Another incident occurred whilst broadcasting a Commonwealth service from Westminster Abbey in the presence of the Queen. My normal procedure for picking up the choir was to have two C24 microphones suspended over the choir, about 20 feet apart and held in position, to stop them moving or turning, by a piece of BBC twine. This system I had used on many occasions and I always informed the Precentor and those in the choir that the person carrying the cross when processing to and from the choir stalls must be very careful to avoid the string. Almost at the end of this live transmission, we heard a tremendous sound of banging and loud footsteps. The cross bearer had caught the said string, resulting in the choir coming to a standstill. He then had to pull the microphones and string down to almost floor level to disentangle the chaos. The Queen was only a few feet from this incident. I understood that she told the Precentor later, that God moves in mysterious ways. Fortunately, I did not get into trouble.

I have broadcast or recorded quite a number of Royal Banquets with the assistance of Peter Hunt and Andy Dennison, from Windsor Castle, Buckingham Palace and Holyrood House. I have been responsible for the transmission of Enthronement ceremonies for two Archbishops in Canterbury Cathedral assisted by several other OB members and in particular I would like to pay tribute to Alan Wilson, who worked with me on many occasions and whose dedication to duty was such, that he would use his initiative and mechanical skill to fabricate fitments for mounting microphones where no such anchorage existed and ensuring the positioning of microphones as I had planned. There were of course other events like the Cenotaph Service, the Remembrance Service from the Albert Hall, the Royal tattoo etc.

Julian Walther and I were doing a ‘Today’ programme from a cross channel ferry. We had to rig during the night whilst the ferry was travelling to and fro across the channel. The sea was rough and the ferry wasn’t fitted with stabilisers resulting in myself feeling very seasick and taking on a green facial hue. Julian Walther, being a bit of a sailor, didn’t suffer like this but a TV crew who were using their apparatus to transmit my output, thought it all very funny. Although still feeling unwell the show went OK.

Ironically, the TV engineers and some of the ferry’s crew didn’t look all that well themselves that morning. Similarly, I was doing another ‘Today’ programme from the Aircraft Carrier HMS Hermes. Fitting up for the programme went well enough and we (John White and myself) were taken back to land in the Captain’s barge, a very satisfying sea trip. However, early next morning, the sea was very rough and the crew wouldn’t allow us to be in the open air, confining us to the cabin below. By the time we had berthed alongside the Hermes, I was green again and feeling very seasick but once again, the show went without a hitch. Some time after this, I think the Hermes was sent to the Falklands war zone.
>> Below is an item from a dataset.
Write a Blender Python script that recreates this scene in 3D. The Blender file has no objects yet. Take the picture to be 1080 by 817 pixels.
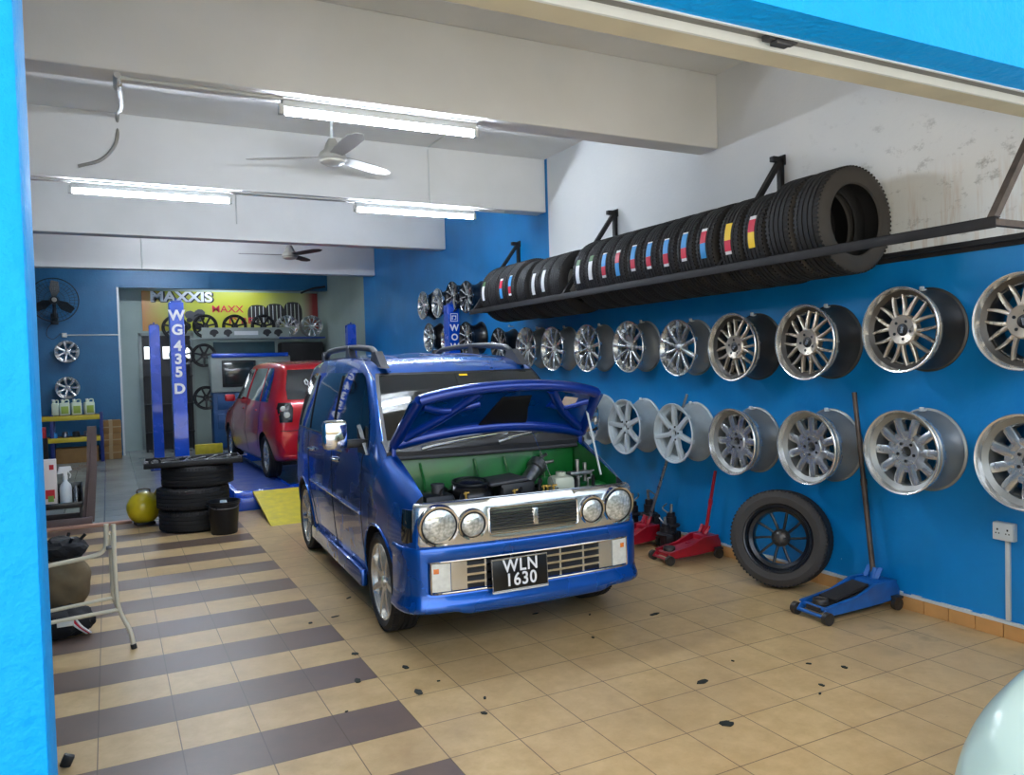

Talking about the sea, I was assigned to go on the Canberra for a ten day cruise and cover a dance band recording of a band on board. This time, on my own, it was hard work having to rig up the microphones and run cables each night for the band’s performance because the entertainment people didn’t want any gear showing in the daytime. I had done a preview of the ship’s layout and had been given a room, that although very small and which had to hold quite a considerable amount of gear, was within a multicable distance from the stage. Having boarded the vessel and supervised the loading of the apparatus, I was put out to find that I had to wait a couple of days (whilst actually sailing) for the apparatus to be delivered to my small control room. Nevertheless, I rigged the apparatus and made some tests only to experience nasty noises when using the spring echo fitted to the music desk. When I had previewed the ship, no engines were being used but once they had started up, there was considerable vibration in the room, resulting in the spring making clanging noises. I thought about the problem and decided to remove the spring unit from the desk and suspend it freely with some string. Fortunately, this reduced the vibration trouble to an acceptable level.

Something that has just come to mind takes me back to my schooldays. My best friend at school and almost constant companion after school hours, was David House. As soon as we had passed our eighteenth birthdays, we decided to volunteer for military service. He joined the army and I joined the RAF. Although we met up again a couple of times after enlisting, imagine my surprise when working on the Opening of Parliament many years later, to find David House had risen to the rank of Lt.General, retired and been knighted and was currently the Black Rod that I now had to collaborate with.

Finally, I would like to pay tribute to all the engineers in my department during my long spell with Radio O.B.s – engineers like Graham Everitt, Julian Walther, David Coe, Phil Older, Peter Hunt and in fact every engineer, who like me, enjoyed the sort of career we were engaged upon and worked very hard to achieve high standards. I would also like it to be known that a lot of the satisfaction that I derived from my work was due to Alistair McLachlan, who was in charge of OB bookings and who assigned me to the very interesting jobs he thought I could cope with. Producers too, were very gracious to me. There was Robert Hudson (Head of Outside Broadcasts) who did major commentaries; the Revd. Kennedy Bell who produced many choral evensongs, Revd.Hubert Hoskins who produced many religious services, Chris Rees for whom I did a lot of work. Anthony Craxton, the TV producer would always make a special point of thanking me when radio and TV did a simultaneous transmission. There was also John Haslam from O.B. management, who produced the Festival Of Nine Lessons and Carols and was the producer on important ceremonial broadcasts.